TodaysVerse.net
For he that in these things serveth Christ is acceptable to God, and approved of men.
King James Version

Meaning

The apostle Paul wrote this letter to a mixed community of Christians in Rome — some with a Jewish background who followed strict dietary and religious laws, others from non-Jewish backgrounds who didn't observe those same rules. They were arguing about what was spiritually permissible to eat and which days were considered holy. In the verses just before this one, Paul says the kingdom of God isn't about food and drink, but about "righteousness, peace, and joy in the Holy Spirit." Serving Christ "in this way" means prioritizing those deeper realities — integrity in living, genuine peace with others, and Spirit-led joy — over winning religious debates. Paul then adds something unexpected: living this way earns not just God's approval, but genuine respect from the people around you.

Prayer

Jesus, I confess I can make faith more complicated than it needs to be. Strip away the noise and the debates. Let righteousness, peace, and joy define me — not my opinions about who's getting it right. Make my life something worth approving of, not for my own sake, but for yours. Amen.

Reflection

There's a small surprise buried in this verse. Paul says serving Christ through righteousness, peace, and joy is not only pleasing to God — it's also "approved by men." That's unexpected. We're often told that faithfulness will cost us, that following Jesus means being misunderstood or dismissed. And sometimes that's true. But Paul is pointing at something real: when someone is genuinely at peace, living with actual integrity, and carrying a joy that doesn't collapse when things go wrong, people notice. It disarms them. It doesn't require a platform or a debate. The harder question is whether your faith shows up more as a set of positions you hold or as the texture of how you actually live. Righteousness here isn't a theological grade on your doctrine — it's the quality of your everyday choices on a regular Wednesday. Peace isn't passive; it's something you actively build with the people around you. Joy isn't happiness; it's the resilience underneath happiness. What if you invested less energy defending your beliefs and more energy living them out?

Discussion Questions

1

Paul says the kingdom is "righteousness, peace, and joy in the Holy Spirit" — which of those three do you find hardest to embody consistently right now, and what tends to get in the way?

2

Is there a religious debate or argument you've been putting significant energy into lately?
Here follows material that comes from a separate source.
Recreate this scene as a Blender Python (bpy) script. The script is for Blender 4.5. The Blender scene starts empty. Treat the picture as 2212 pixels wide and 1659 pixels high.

How much of that energy actually serves the kingdom Paul is describing here?

3

Paul says living this way earns human approval — does that make you uncomfortable? Should Christians care what others think of them, and where is the line between healthy witness and people-pleasing?

4

Think of someone in your life who doesn't share your faith. How does the way you live — your peace, your integrity, your joy — either draw them toward or push them away from what you believe?

5

Choose one of the three — righteousness, peace, or joy — and name one specific change you could make this week to express it more concretely in your closest relationships.